WHAT IS BEING ASKED: Report how many lines hold the string "script". Give the number and nothing else.
═══ DATA TO PROCESS ═══
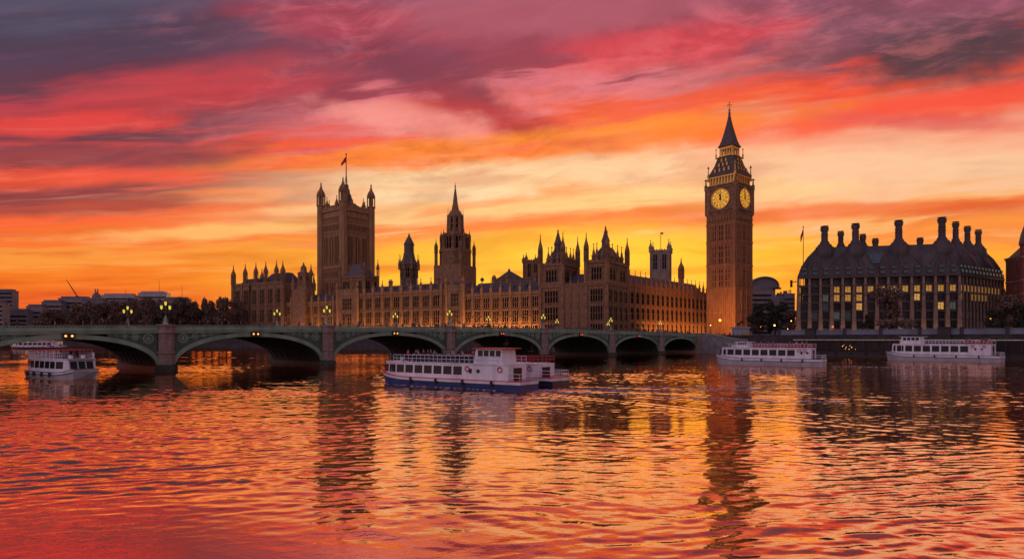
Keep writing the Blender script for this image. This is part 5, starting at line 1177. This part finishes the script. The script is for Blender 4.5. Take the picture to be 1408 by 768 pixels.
# ------------------------------------------------------------------ boats
def tour_boat(name, label, stern, bow, beam, S=1.0, seatm=None, hull=navy, upper=white, zc_=3.1, zh=1.15, nwin=8, winx=(.30,.90), wh=(.10,.24), canopy=None, seats=None, rails=True, front=0, group='tour boats on the river', mast=True, whh=2.0, red=True, blunt=.22, stern_cabin=.08, stripe=None, people=0, rail_c=None, cabin_end=.94, whx=True):
    dx_, dy_ = bow[0]-stern[0], bow[1]-stern[1]; L = math.hypot(dx_, dy_); rz = atan2(dy_, dx_)
    R_ = thing(name, label, 'boat', (*stern, 0), rz, group); B = beam/2
    def hw(u, z=1.0):                                               # half width along the length
        t_ = max(0, (u-(1-blunt))/blunt); f = sqrt(max(0, 1-t_**2.2)) if not front else (1-.42*t_**1.3)
        return B*(.86+.14*min(1, u/.25))*max(f, .02)
    us = [0,.04,.12,.25,.4,.55,.7,.76,.82,.87,.91,.94,.965,.985,1.0]
    def ring(u, prof):                                              # prof: (width factor, z, x push)
        return [(L*u+p[2]*max(0, (u-.8)/.2), sg*hw(u)*p[0], p[1]+(.55*zh*max(0, (u-.72)/.28)**2 if p[3] else 0)) for sg, ps in ((-1, prof), (1, prof[::-1])) for p in ps]
    zr = zh*.62
    h = MB(); h.loft([ring(u, [(.55,-.5,-1.2,0),(.9,0,-.6,0),(.98,zr,-.2,1)]) for u in us]); part('hull', h, hull, R_)
    h = MB(); h.loft([ring(u, [(.985,zr,-.2,1),(1.0,zh,0,1)]) for u in us]); part('bulwark', h, stripe or upper, R_)
    if red: h = MB(); h.loft([ring(u, [(1.015,zh-.06,0,1),(1.015,zh+.03,0,1)]) for u in us]); part('rubbing_strake', h, redp if red is True else red, R_)
    # cabin
    cu = [stern_cabin]+[u for u in us if stern_cabin+.02 < u < cabin_end]+[cabin_end]
    def cw(u): return hw(min(1, u+.02))*.90
    rk = .35*(zc_-zh)
    c_ = MB(); c_.loft([[(L*u-(0 if u < cabin_end else 0), -cw(u), zh-.1), (L*u-(rk if u == cabin_end else 0), -cw(u)*.95, zc_), (L*u-(rk if u == cabin_end else 0), cw(u)*.95, zc_), (L*u, cw(u), zh-.1)] for u in cu]); part('cabin', c_, upper, R_)
    rfm = MB(); rfm.loft([[(L*u-(rk-.25 if u == cabin_end else 0), -cw(u)*1.0, zc_), (L*u-(rk-.25 if u == cabin_end else 0), -cw(u)*1.0, zc_+.14), (L*u-(rk-.25 if u == cabin_end else 0), cw(u)*1.0, zc_+.14), (L*u-(rk-.25 if u == cabin_end else 0), cw(u), zc_)] for u in cu]); part('cabin_roof', rfm, upper, R_)
    w0, w1 = winx; ww = (w1-w0)*L/nwin
    wz0, wz1 = zh+(zc_-zh)*.30, zh+(zc_-zh)*.86
    for sg in (-1, 1):
        for i in range(nwin):
            u = w0+(w1-w0)*(i+.5)/nwin; e = (w1-w0)/nwin*.40; pts = []
            p0, p1 = (L*(u-e), sg*(cw_at(cu, cw, u-e))), (L*(u+e), sg*(cw_at(cu, cw, u+e)))
            q = MB(); f0, f1 = (wz0-(zh-.1))/(zc_-zh+.1)*.05, (wz1-(zh-.1))/(zc_-zh+.1)*.05
            q.loft([[(p0[0], p0[1]*(1-f0)+sg*.04, wz0), (p0[0], p0[1]*(1-f1)+sg*.04, wz1), (p0[0], p0[1]*(1-f1)-sg*.1, wz1), (p0[0], p0[1]*(1-f0)-sg*.1, wz0)],
                    [(p1[0], p1[1]*(1-f0)+sg*.04, wz0), (p1[0], p1[1]*(1-f1)+sg*.04, wz1), (p1[0], p1[1]*(1-f1)-sg*.1, wz1), (p1[0], p1[1]*(1-f0)-sg*.1, wz0)]])
            part('window', q, bglass, R_)
    nfw = 3 if front else 2                                          # front windows
    fwd = cw(cabin_end)*.9
    if fwd > .4:
        for i in range(nfw):
            y0, y1 = -fwd+2*fwd*i/nfw+.08, -fwd+2*fwd*(i+1)/nfw-.08; f0, f1 = .3, .88; q = MB()
            x0, x1 = L*cabin_end-rk*f0+.05, L*cabin_end-rk*f1+.05
            q.loft([[(x0,y0,zh+(zc_-zh)*f0),(x0,y1,zh+(zc_-zh)*f0),(x1,y1,zh+(zc_-zh)*f1),(x1,y0,zh+(zc_-zh)*f1)],[(x0-.12,y0,zh+(zc_-zh)*f0),(x0-.12,y1,zh+(zc_-zh)*f0),(x1-.12,y1,zh+(zc_-zh)*f1),(x1-.12,y0,zh+(zc_-zh)*f1)]]); part('front_window', q, bglass, R_)
    # stern door, small port windows
    q = MB(); q.box(L*stern_cabin-.05, L*stern_cabin+.02, -.9, .9, zh, zc_-.35); part('stern_door', q, bglass, R_)
    for u_, hh_ in ((w0-.05, .3), (w0-.10, .22)):
        if u_ > stern_cabin+.01:
            for sg in (-1, 1): q = MB(); q.box(L*u_-.22, L*u_+.22, sg*cw_at(cu,cw,u_)*.97-.08, sg*cw_at(cu,cw,u_)*.97+.08, (wz0+wz1)/2-hh_, (wz0+wz1)/2+hh_); part('porthole', q, bglass, R_)
    zd = zc_+.14
    # raised coaming / saloon top on the roof, rails
    r_ = MB()
    if rails:
        uu = [stern_cabin+(cabin_end-.10-stern_cabin)*k/26 for k in range(27)]
        for sg in (-1, 1):
            r_ = MB()
            for k, u in enumerate(uu):
                y = sg*cw_at(cu, cw, u)*.95; r_.tube((L*u, y, zd), (L*u, y, zd+.95), .035, 4)
                if k:
                    y_ = sg*cw_at(cu, cw, uu[k-1])*.95
                    for z in (.5, .95): r_.tube((L*uu[k-1], y_, zd+z), (L*u, y, zd+z), .035, 4)
            part('railing', r_, rail_c or upper, R_)
    if wh:
        x0, x1 = wh[0]*L, wh[1]*L; B2 = B*.62; zw = zd+whh
        q = MB(); q.loft([[(x0,-B2,zd),(x1,-B2,zd),(x1,B2,zd),(x0,B2,zd)],[(x0+.1,-B2*.94,zw),(x1-.35,-B2*.94,zw),(x1-.35,B2*.94,zw),(x0+.1,B2*.94,zw)]]); wo2 = part('wheelhouse', q, upper, R_)
        q = MB(); q.box(x0-.7, x1+.15, -B2-.2, B2+.2, zw, zw+.12); part('wheelhouse_roof', q, redp if red is True else upper, wo2)
        nn = 4
        for i in range(nn):
            for sg in (-1, 1):
                xa, xb = x0+.3+(x1-x0-.8)*i/nn, x0+.3+(x1-x0-.8)*(i+.74)/nn; q = MB(); q.box(xa, xb, sg*B2*.985-.06, sg*B2*.985+.03*1, zd+whh*.5, zd+whh*.9); part('wheelhouse_window', q, bglass, wo2)
        for i in range(3): y0 = -B2*.85+B2*1.7*i/3+.06; q = MB(); q.loft([[(x1-.17,y0,zd+whh*.5),(x1-.17,y0+B2*.5,zd+whh*.5),(x1-.29,y0+B2*.5,zd+whh*.88),(x1-.29,y0,zd+whh*.88)],[(x1-.05-.06,y0,zd+whh*.5),(x1-.11,y0+B2*.5,zd+whh*.5),(x1-.25,y0+B2*.5,zd+whh*.88),(x1-.25,y0,zd+whh*.88)]]); part('wheelhouse_window', q, bglass, wo2)
    if canopy:
        x0, x1 = canopy[0]*L, canopy[1]*L; q = MB(); hc_ = canopy[2]; q.box(x0, x1, -B*.86, B*.86, zd+hc_, zd+hc_+.12); part('canopy', q, canopy[3], R_); q = MB(); k = x0+.2
        while k <= x1: [q.tube((k, sg*B*.8, zd), (k, sg*B*.8, zd+hc_), .045, 4) for sg in (-1,1)]; k += 1.55
        part('canopy_posts', q, upper, R_)
    if seats:
        q = MB(); q.box(-.22,.22,-.5,.5,.35,.42); q.box(-.26,-.2,-.5,.5,.42,.95); q.box(-.2,-.14,-.45,-.38,0,.35); q.box(-.2,-.14,.38,.45,0,.35); q.box(.1,.16,-.45,-.38,0,.35); q.box(.1,.16,.38,.45,0,.35); sm_ = q.mesh('bench', seatm or redp)
        k = seats[0]*L
        while k < seats[1]*L:
            for y in (-B*.55, 0, B*.55): link('bench', sm_, R_, (k, y, zd))
            k += .95
    if mast: q = MB(); q.tube((L*.965,0,zh), (L*.955,0,zh+3.2*S), .07, 5, r2=.04); part('bow_mast', q, sand, R_)
    fm2 = MB(); fm2.rev(0,0,[(.02,-.42),(.16,-.34),(.18,0),(.16,.34),(.02,.42)],8); fme = fm2.mesh('fender', black)
    for u_ in (.16, .34, .52, .70):
        for sg in (-1, 1): link('fender', fme, R_, (L*u_, sg*(hw(u_)*1.0+.17), zh-.42))
    rb_ = MB(); rb_.rev(0,0,[(.02,0),(.32,.05),(.36,.3),(.32,.55),(.02,.6)],10); rbm = rb_.mesh('life_raft', upper)
    for y_ in (-.9, .9): link('life_raft', rbm, R_, (L*(cabin_end-.13), y_, zd))
    am = MB(); xm = (wh[0]*L+.5) if wh else L*.2; zm = zd+(whh if wh else (canopy[2] if canopy else 1.0)); am.tube((xm,0,zd if not wh and not canopy else zm),(xm,0,zm+1.5),.06,5,r2=.03); am.box(xm-.1,xm+.1,-.55,.55,zm+.62,zm+.72); am.tube((xm,-.4,zm+.7),(xm,-.4,zm+1.2),.03,4); part('radar_mast', am, black, R_)
    sc_ = MB(); sc_.loft([[(L*u, sg*hw(u)*.995+sg*.02, zh*.62+.55*zh*max(0,(u-.72)/.28)**2) if False else (L*u, sg*hw(u)*1.0, z_+.55*zh*max(0, (u-.72)/.28)**2) for sg, z_ in ((-1,zr-.05),(-1,zr+.05),(1,zr+.05),(1,zr-.05))] for u in us[:-1]]); part('hull_stripe', sc_, black, R_)
    # fenders, life rings, stern rails
    q = MB(); q.tube((.12,-B*.8,zh),(.12,B*.8,zh),.03,4)
    for k in range(8):
        y = -B*.8+B*1.6*k/7; q.tube((.12,y,zh),(.12,y,zh+.9),.03,4)
    for z in (.45,.9): q.tube((.12,-B*.8,zh+z),(.12,B*.8,zh+z),.035,4); [q.tube((.12,sg*B*.8,zh+z),(L*stern_cabin,sg*B*.88,zh+z),.035,4) for sg in (-1,1)]
    part('stern_railing', q, upper, R_)
    lr = MB(); K = 12; lr.loft([[( (.33+.07*cos(a_))*cos(2*pi*j/K), .07*sin(a_), (.33+.07*cos(a_))*sin(2*pi*j/K)) for a_ in (0,1.57,3.14,4.71)] for j in range(K+1)], cap=False); lrm = lr.mesh('life_ring', redp)
    for u_ in (stern_cabin+.05, w0-.03): [link('life_ring', lrm, R_, (L*u_, sg*(cw_at(cu,cw,u_)+.03), zc_-.55)) for sg in (-1,1)]
    for k in range(people):
        rp = random.Random(hash(name)%97+k*7+int(L*10)); u_ = rp.uniform(*(seats or (.3,.8))); y_ = rp.choice((-1,1))*rp.uniform(.3,.8)*B*.8
        px_, py_ = fr(*stern, rz, L*u_, y_); ci = rp.choice((0,1,2,3,4,5))
        person(px_, py_, zd+.02, rz+rp.uniform(-1,1), ci, 0, 'passenger in a %s coat on top of the %s' % (CO[ci][0], label_short[label]), 'passengers on the boat decks', .95)
    return R_
def cw_at(cu, cw, u):
    for a, b in zip(cu, cu[1:]):
        if a <= u <= b: return cw(a)+(cw(b)-cw(a))*(u-a)/(b-a)
    return cw(min(max(u, cu[0]), cu[-1]))
l1 = 'long white tour boat with blue hull, nearest on the river'
l2 = 'dark hulled tour boat half hidden behind the nearest boat, only its stern showing'
l3 = 'white tour boat with red seats below the clock tower'
l4 = 'white tour boat with raised wheelhouse moored before the office block on the right'
l5 = 'white glass fronted boat with a red roofed canopy by the left arch'
l6 = 'small far boat seen through the leftmost bridge arch'
label_short = {l1:'nearest boat', l2:'half hidden boat', l3:'boat below the clock tower', l4:'rightmost boat', l5:'left boat with canopy', l6:'far boat'}
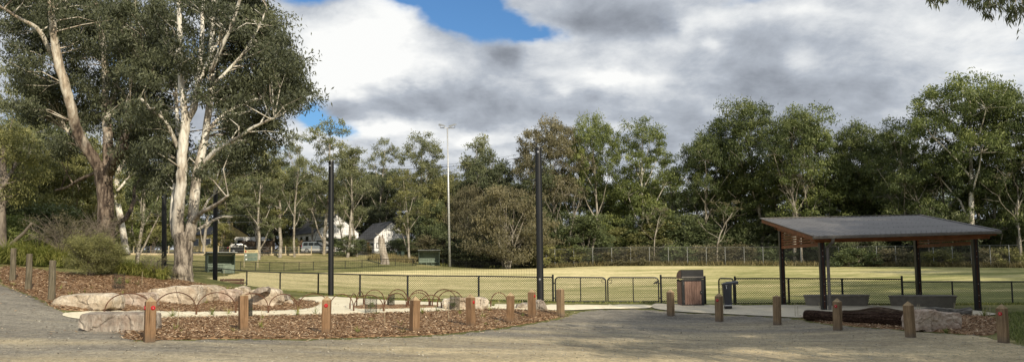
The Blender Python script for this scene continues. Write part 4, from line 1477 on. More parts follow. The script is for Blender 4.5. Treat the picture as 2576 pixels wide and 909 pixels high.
═══
ANSWER TO THIS PROBLEM: 2